08 Ağu2014
Işık ve insan
Çok uzun zaman önce insanlar, yalnız gün ışığından (gündüz ışığından) istifade edebilmişler. Ateşin keşfi ile birlikte gündüzlerin dışında yapay ışıkla aydınlatmayı da öğrendiler. Daha sonra yapay ışık olarak meşaleler ve yağ lambaları ile aydınlandılar.
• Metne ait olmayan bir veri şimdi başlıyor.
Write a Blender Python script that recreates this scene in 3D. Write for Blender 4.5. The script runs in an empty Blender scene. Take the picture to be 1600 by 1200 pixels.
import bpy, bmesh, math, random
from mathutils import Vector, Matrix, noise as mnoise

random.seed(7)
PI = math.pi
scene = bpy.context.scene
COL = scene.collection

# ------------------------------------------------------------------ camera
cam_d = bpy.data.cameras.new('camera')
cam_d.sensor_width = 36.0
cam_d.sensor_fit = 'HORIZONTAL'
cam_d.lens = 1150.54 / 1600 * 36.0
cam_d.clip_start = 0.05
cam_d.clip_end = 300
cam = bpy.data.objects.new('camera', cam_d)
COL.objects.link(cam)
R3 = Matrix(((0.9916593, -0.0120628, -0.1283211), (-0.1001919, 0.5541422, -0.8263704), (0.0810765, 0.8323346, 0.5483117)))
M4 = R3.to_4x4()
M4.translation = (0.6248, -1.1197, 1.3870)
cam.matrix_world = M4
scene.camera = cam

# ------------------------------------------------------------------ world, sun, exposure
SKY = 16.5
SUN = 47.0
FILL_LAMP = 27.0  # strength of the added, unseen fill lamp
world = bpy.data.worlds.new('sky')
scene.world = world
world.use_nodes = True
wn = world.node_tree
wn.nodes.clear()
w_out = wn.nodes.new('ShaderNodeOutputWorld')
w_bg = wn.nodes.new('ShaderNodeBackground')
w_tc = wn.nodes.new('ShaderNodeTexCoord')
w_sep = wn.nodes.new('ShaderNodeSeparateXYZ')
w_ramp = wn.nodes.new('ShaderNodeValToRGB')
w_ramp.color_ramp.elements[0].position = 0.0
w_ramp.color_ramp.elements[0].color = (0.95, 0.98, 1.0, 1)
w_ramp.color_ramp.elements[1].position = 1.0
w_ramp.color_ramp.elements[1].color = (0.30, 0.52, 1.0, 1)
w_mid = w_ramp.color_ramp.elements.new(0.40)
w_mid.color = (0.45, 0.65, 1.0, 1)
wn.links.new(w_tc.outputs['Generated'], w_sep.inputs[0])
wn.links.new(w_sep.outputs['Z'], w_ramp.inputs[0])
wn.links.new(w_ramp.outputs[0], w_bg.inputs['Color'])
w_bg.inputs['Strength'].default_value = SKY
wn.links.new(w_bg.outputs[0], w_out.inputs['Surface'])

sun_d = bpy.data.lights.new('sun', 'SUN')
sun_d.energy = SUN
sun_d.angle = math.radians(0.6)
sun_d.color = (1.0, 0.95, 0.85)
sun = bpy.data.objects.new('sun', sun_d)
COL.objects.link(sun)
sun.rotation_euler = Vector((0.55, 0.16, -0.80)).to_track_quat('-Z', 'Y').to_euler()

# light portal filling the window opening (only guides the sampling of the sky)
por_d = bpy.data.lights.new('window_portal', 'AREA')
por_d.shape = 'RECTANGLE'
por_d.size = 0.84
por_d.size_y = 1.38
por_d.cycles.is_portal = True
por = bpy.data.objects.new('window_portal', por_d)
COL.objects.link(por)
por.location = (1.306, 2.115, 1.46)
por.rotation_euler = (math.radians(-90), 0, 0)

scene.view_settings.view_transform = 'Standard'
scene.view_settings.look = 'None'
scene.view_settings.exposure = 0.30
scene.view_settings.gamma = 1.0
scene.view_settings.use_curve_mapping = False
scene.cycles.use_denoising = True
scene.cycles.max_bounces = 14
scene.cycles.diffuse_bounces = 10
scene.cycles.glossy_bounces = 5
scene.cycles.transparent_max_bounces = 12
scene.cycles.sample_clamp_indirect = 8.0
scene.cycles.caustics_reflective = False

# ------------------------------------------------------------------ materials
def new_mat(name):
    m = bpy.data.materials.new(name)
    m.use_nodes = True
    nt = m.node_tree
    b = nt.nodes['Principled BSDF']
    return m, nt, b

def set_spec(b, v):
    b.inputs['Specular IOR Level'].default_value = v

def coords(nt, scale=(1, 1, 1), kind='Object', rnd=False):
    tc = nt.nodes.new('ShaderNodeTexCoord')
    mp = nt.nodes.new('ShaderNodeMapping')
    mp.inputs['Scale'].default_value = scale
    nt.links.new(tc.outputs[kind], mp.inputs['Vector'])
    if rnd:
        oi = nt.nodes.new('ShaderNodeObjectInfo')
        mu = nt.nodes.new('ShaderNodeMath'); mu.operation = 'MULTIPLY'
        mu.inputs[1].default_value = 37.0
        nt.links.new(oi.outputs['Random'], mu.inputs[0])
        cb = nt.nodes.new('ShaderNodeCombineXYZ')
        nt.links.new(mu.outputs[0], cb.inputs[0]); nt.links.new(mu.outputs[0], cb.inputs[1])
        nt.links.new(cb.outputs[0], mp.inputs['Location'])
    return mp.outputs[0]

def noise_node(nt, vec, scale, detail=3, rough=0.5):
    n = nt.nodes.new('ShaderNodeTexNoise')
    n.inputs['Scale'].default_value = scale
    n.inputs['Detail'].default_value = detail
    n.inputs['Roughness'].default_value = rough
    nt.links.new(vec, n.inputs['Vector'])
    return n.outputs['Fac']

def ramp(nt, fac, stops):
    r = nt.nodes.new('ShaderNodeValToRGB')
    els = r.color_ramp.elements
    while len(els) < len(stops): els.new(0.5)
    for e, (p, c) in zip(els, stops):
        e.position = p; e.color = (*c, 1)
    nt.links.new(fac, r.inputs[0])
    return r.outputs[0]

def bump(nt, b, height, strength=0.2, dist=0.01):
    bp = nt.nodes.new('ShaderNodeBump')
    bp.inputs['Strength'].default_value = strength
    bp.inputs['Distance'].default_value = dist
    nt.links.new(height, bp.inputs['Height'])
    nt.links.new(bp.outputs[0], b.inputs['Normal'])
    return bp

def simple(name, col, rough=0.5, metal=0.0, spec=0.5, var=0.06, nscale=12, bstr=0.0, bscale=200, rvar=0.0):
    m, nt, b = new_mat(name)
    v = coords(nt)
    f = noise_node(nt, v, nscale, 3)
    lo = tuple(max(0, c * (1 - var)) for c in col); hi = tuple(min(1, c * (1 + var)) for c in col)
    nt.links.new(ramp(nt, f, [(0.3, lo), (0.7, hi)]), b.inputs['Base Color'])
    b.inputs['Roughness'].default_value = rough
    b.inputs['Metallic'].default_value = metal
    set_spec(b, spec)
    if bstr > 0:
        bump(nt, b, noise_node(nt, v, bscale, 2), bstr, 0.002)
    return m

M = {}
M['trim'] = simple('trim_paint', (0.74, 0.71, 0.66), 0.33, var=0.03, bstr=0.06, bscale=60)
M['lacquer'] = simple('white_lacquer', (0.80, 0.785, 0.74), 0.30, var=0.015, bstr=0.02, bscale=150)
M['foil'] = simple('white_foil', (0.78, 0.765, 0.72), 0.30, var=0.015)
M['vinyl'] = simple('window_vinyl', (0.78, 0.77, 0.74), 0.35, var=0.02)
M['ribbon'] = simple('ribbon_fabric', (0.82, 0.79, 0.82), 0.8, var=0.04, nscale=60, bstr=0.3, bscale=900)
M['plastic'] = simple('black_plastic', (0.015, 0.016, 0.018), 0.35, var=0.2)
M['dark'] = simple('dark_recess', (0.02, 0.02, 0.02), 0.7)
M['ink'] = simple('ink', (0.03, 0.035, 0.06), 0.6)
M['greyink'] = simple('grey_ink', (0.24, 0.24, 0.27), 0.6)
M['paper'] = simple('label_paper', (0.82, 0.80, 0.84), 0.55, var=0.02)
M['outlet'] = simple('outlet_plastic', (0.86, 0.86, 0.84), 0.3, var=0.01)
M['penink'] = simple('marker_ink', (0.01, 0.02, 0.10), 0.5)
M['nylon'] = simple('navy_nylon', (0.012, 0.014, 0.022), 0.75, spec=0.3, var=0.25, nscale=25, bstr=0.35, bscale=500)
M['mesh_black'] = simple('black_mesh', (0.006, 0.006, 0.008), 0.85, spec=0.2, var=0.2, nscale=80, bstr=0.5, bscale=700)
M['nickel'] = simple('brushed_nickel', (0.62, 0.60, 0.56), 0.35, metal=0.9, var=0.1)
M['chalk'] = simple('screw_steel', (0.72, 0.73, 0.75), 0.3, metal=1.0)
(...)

Yağ lambası, meşale ve mum 19. yy ortalarına kadar gözde ışık kaynakları oldu.
1870’lerde Edison’un filamanlı lambayı geliştirmesiyle aydınlatmada yeni bir çığır açılmış oldu. 20. yüzyılda fluoresan lambalar, deşarj esaslı lambalar hayatımıza girdi. Geçtiğimiz asrın sonunda katı halde ve yarı iletken yapıda LED lambalar, aydınlatmada yapay ışık kaynağı olarak yerini almaya başlayacağının sinyalini verdi.
Yapay ışık üretimi
- Temel olarak elektrik enerjisini ışığa çevirmek için 3 yöntem kullanılır. Isıtma yöntemi, düşük ve yüksek basınçlı metal buharlı ortamda deşarj yöntemi ve uyarılma ile ışık verme (luminescence) yöntemleri.
- Isıtma yöntemi: Bir filaman yapısı üzerinden elektrik akımı geçirilerek filamanın ısınması sağlanır ve akkor hale gelen filamanın yaydığı görülebilir ışık kullanımımıza sunulur. Örnek, akkor lambalar ve halojen lambalar.
- Gaz deşarjı: Havası boşaltılmış ve metal buharı ilave edilmiş bir tüp içerisinde iki elektrot vasıtasıyla bir gerilim uygulanarak, metal buharı üzerinden geçen akımın meydana getirdiği ark’ın yaydığı görülebilir ışık aydınlatmada kullanılır. Örnek, cıva buharlı lambalar, metal hali de lambalar, sodyum buharlı lambalar.
- Uyarma ile ışıma yöntemi (Luminescence): Alçak basınçlı cıva buharlı lambalarda elde edilen gözle görülemeyen UV ışık ile bir fosfor tabakası uyarılarak görülebilen ışığa çevrilir. Örnek, fluoresan lambalar, kompakt fluoresan lambalar. Elektrik enerjisini doğrudan ışığa çeviren bir yöntem olarak katı bir yapı içersinde elektronların uyarımı ile görülebilen ışık elde edilebilinir (electroluminescense). Örnek, LED lambalar.